Statement of Principles
EEP works to foster the adoption of policies that embody a core set of principles necessary for the swift, decisive, nontraditional action required to finally bring equity to our education system.
Our principles demand that we speak honestly about the crisis in public education and fight passionately to end it.
Education Equality Project—Statement of Principles:
- Fifty-four years after Brown vs. Board of Education, forty years after the assassination of Dr. Martin Luther King, Jr. and twenty-five years after the publication of a Nation at Risk, we must confront a shameful national reality: If you are an African American or Latino child in this country, the probability is high that our public education system will fail you, that you will not graduate from high school, that your ability to function successfully in the twenty-first century economy will be limited, and that you will have no real prospect of achieving the American dream.
- This reality is especially shameful in a country built on the core idea of equality of opportunity, a country divided for too many years by racial discrimination and injustice.
- Despite the urgency of the need and the righteousness of the cause, public education today remains mired in a status quo that not only ill serves most poor children, but shows little prospect of meaningful improvement.
- We must have an honest and forthright conversation about the root causes of this national failure. The definition of insanity is doing the same thing over and over again and expecting a different result. That is the trap we must avoid or risk losing another generation of our children.
- The sad reality is that these systems are not broken. Rather, they are doing what we have designed them to do over time. The systems were not designed with the goal of student learning first and foremost, so they are ill-equipped to accomplish what is demanded of them today.

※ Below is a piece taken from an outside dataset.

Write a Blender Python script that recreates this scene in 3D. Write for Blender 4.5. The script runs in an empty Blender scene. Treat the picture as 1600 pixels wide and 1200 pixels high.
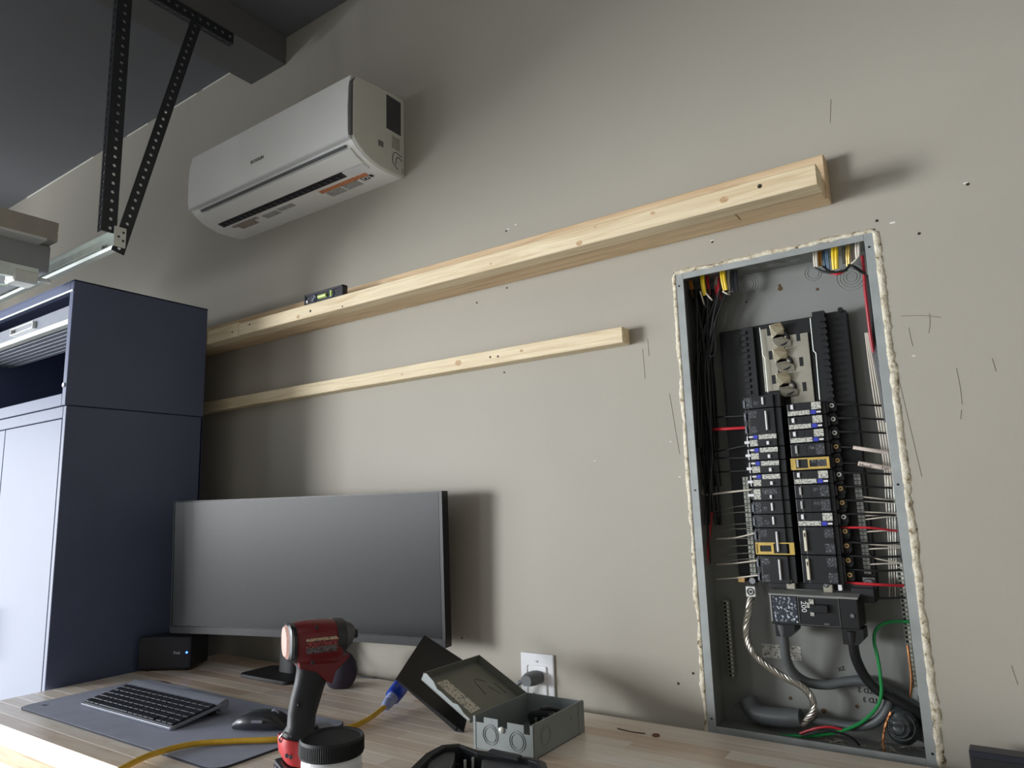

- Changing the system so that it better meets the needs of students will require not only a shift in our collective thinking, but also a shift in power. As the civil rights movement itself makes clear, such transformations inevitably generate resistance and political conflict. We must no longer shirk from that struggle. The stakes are simply too high.
- In practical terms, this means that we must take immediate steps to:
- Ensure that there is an effective teacher in every classroom, and an effective principal in every school, by paying educators as the professionals they are, by giving them the tools and training they need to succeed, and by making tough decisions about those who do not;
- Empower parents by giving them a meaningful voice in where their children are educated including public charter schools;
- Create accountability for educational success at every level—at the system and school level, for teachers and principals, and for central office administrators;
- Commit to making every decision about whom we employ, how money is spent, and where resources are deployed with a single-minded focus: what will best serve our students, regardless of how it affects other interests;
- Call on parents and students to demand more from their schools, but also to demand more from themselves;
- Have the strength in our convictions to stand up to those political forces and interests who seek to preserve a failed system.

- Breaking through those forces requires the rest of us to declare that enough is enough. Our failure to educate our children reflects on all of us. We must call out policymakers who would never send their own children to so many of our public schools but who enthusiastically support policies that entrap other families in such hopeless circumstances.
- On behalf of all of our children, we must insist that our elected officials confront and address head-on crucial issues that created this crisis: teachers’ contracts and state policies that keep ineffective teachers in classrooms and too often make it nearly impossible to get our best teachers paired up with the students who most need them; school funding mechanisms that ignore the reality that students are supposed to be the primary focus of schools; and enrollment policies that consign poor, minority students to our lowest-performing schools.
- We can’t wait another forty years to get this done. Today’s children only get one chance to be well-positioned for success in our society.